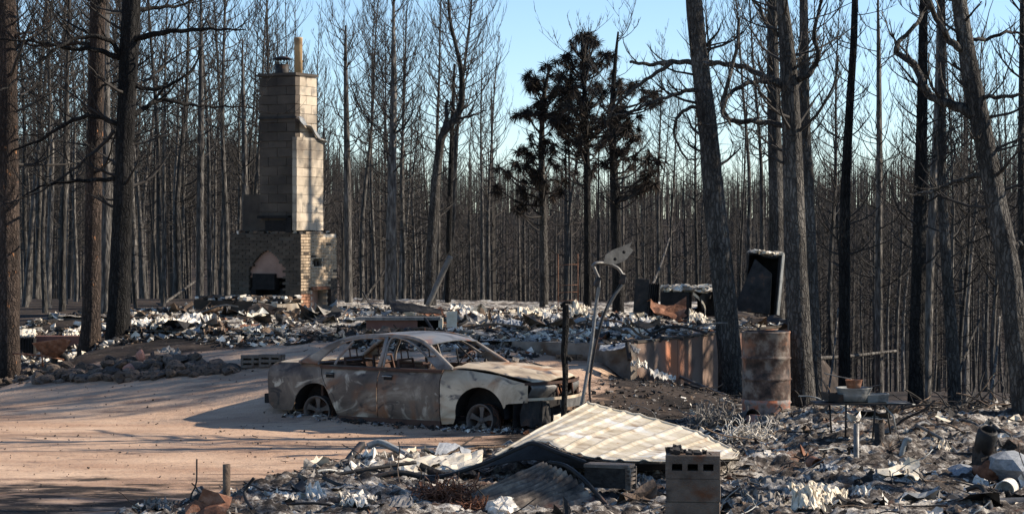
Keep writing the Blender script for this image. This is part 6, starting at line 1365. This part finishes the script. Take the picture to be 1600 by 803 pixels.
# burnt stakes and sticks in the rubble at the left of the house floor
random.seed(44)
for k, (L_, lab) in enumerate((([(296, 540, 42), (290, 522, 42), (292, 505, 42)], 'short black stake leaning left in the rubble left of the chimney'), ([(232, 520, 43), (243, 503, 43), (250, 498, 43)], 'thin black rod leaning right in the rubble left of the chimney'), ([(250, 498, 43), (262, 508, 43), (275, 518, 43)], 'thin black rod sloping down beside the leaning rod'), ([(303, 497, 45), (312, 507, 45), (322, 520, 44)], 'light brown stick on the pale ash mound left of the chimney'), ([(280, 506, 45), (300, 500, 45), (318, 497, 45)], 'thin flat stick lying over the pale ash mound'))):
    beam('burnt_stake', lab, 'stake', L_, 4 if k != 0 else 6, 'char_metal' if k < 3 else 'brown', n=5)
for k, (x, y, w, h, mt, lab) in enumerate(((252, 515, 34, 18, 'cream', 'bright cream tilted board on the ash left of the chimney'), (300, 512, 60, 20, 'white_ash', 'bright mound of pale crumpled sheets left of the chimney'), (335, 520, 34, 16, 'brown', 'fan-shaped brown folded scrap near the hearth slab'), (230, 508, 50, 8, 'white_ash', 'thin pale sheet lying flat right of the black trunk'), (262, 560, 40, 16, 'grey_ash', 'grey folded cloth-like scrap above the stone border'))):
    p = PP(x, y, 38) if k < 4 else GP(x, y); Y = p[1]
    sheet('crumpled_sheet', lab, 'scrap sheet', [[(x-w/2, y-h*.6, Y+.5), (x, y-h, Y+.6), (x+w/2, y-h*.8, Y+.5)], [(x-w/2, y, Y-.2), (x, y-h*.25, Y-.1), (x+w/2, y, Y-.2)]], mt, crump=.03, nu=14, nv=9, seed=160+k, thick=.01)

for k, (L_, w, mt, lab) in enumerate((([(1270, 560, 40), (1330, 556, 41), (1400, 548, 42)], 7, 'bark_light', 'pale fallen trunk lying level on the slope behind the camp table'), ([(1545, 640, 36), (1556, 560, 37), (1562, 495, 38)], 6, 'bark_light', 'thin pole leaning slightly right beside the thick leaning trunk'),
        ([(1480, 640, 38), (1506, 560, 39), (1530, 500, 40)], 5, 'bark_hero', 'thin dark pole leaning right between the wavy trunk and the thick leaning one'), ([(1290, 640, 36), (1302, 560, 37), (1310, 480, 38)], 4, 'bark_light', 'slim leaning pole left of the narrow black trunk'),
        ([(215, 500, 52), (262, 470, 54), (318, 430, 56)], 6, 'bark_light', 'snapped grey pole leaning across the trunks above the pale ash mound'), ([(560, 480, 54), (596, 430, 55), (624, 388, 56)], 5, 'bark_hero', 'dark snapped pole leaning behind the tall straight pine'),
        ([(1008, 470, 56), (1030, 420, 57), (1046, 372, 58)], 5, 'bark_light', 'leaning grey pole behind the dark upright panels'), ([(60, 505, 50), (100, 498, 51), (130, 493, 52)], 6, 'bark_hero', 'dark fallen log on the ground behind the wheelbarrow'))):
    beam('leaning_pole' if k not in (0, 7) else 'fallen_log', lab, 'pole' if k not in (0, 7) else 'log', L_, w, mt, n=7, ww=w*.6, gnd=False)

========

▸ Required task:
What is needed is an exact reproduction of the data, pictures excluded.

▸ Reply to the exercise:
Keep writing the Blender script for this image. This is part 6, starting at line 1365. This part finishes the script. Take the picture to be 1600 by 803 pixels.
# burnt stakes and sticks in the rubble at the left of the house floor
random.seed(44)
for k, (L_, lab) in enumerate((([(296, 540, 42), (290, 522, 42), (292, 505, 42)], 'short black stake leaning left in the rubble left of the chimney'), ([(232, 520, 43), (243, 503, 43), (250, 498, 43)], 'thin black rod leaning right in the rubble left of the chimney'), ([(250, 498, 43), (262, 508, 43), (275, 518, 43)], 'thin black rod sloping down beside the leaning rod'), ([(303, 497, 45), (312, 507, 45), (322, 520, 44)], 'light brown stick on the pale ash mound left of the chimney'), ([(280, 506, 45), (300, 500, 45), (318, 497, 45)], 'thin flat stick lying over the pale ash mound'))):
    beam('burnt_stake', lab, 'stake', L_, 4 if k != 0 else 6, 'char_metal' if k < 3 else 'brown', n=5)
for k, (x, y, w, h, mt, lab) in enumerate(((252, 515, 34, 18, 'cream', 'bright cream tilted board on the ash left of the chimney'), (300, 512, 60, 20, 'white_ash', 'bright mound of pale crumpled sheets left of the chimney'), (335, 520, 34, 16, 'brown', 'fan-shaped brown folded scrap near the hearth slab'), (230, 508, 50, 8, 'white_ash', 'thin pale sheet lying flat right of the black trunk'), (262, 560, 40, 16, 'grey_ash', 'grey folded cloth-like scrap above the stone border'))):
    p = PP(x, y, 38) if k < 4 else GP(x, y); Y = p[1]
    sheet('crumpled_sheet', lab, 'scrap sheet', [[(x-w/2, y-h*.6, Y+.5), (x, y-h, Y+.6), (x+w/2, y-h*.8, Y+.5)], [(x-w/2, y, Y-.2), (x, y-h*.25, Y-.1), (x+w/2, y, Y-.2)]], mt, crump=.03, nu=14, nv=9, seed=160+k, thick=.01)

for k, (L_, w, mt, lab) in enumerate((([(1270, 560, 40), (1330, 556, 41), (1400, 548, 42)], 7, 'bark_light', 'pale fallen trunk lying level on the slope behind the camp table'), ([(1545, 640, 36), (1556, 560, 37), (1562, 495, 38)], 6, 'bark_light', 'thin pole leaning slightly right beside the thick leaning trunk'),
        ([(1480, 640, 38), (1506, 560, 39), (1530, 500, 40)], 5, 'bark_hero', 'thin dark pole leaning right between the wavy trunk and the thick leaning one'), ([(1290, 640, 36), (1302, 560, 37), (1310, 480, 38)], 4, 'bark_light', 'slim leaning pole left of the narrow black trunk'),
        ([(215, 500, 52), (262, 470, 54), (318, 430, 56)], 6, 'bark_light', 'snapped grey pole leaning across the trunks above the pale ash mound'), ([(560, 480, 54), (596, 430, 55), (624, 388, 56)], 5, 'bark_hero', 'dark snapped pole leaning behind the tall straight pine'),
        ([(1008, 470, 56), (1030, 420, 57), (1046, 372, 58)], 5, 'bark_light', 'leaning grey pole behind the dark upright panels'), ([(60, 505, 50), (100, 498, 51), (130, 493, 52)], 6, 'bark_hero', 'dark fallen log on the ground behind the wheelbarrow'))):
    beam('leaning_pole' if k not in (0, 7) else 'fallen_log', lab, 'pole' if k not in (0, 7) else 'log', L_, w, mt, n=7, ww=w*.6, gnd=False)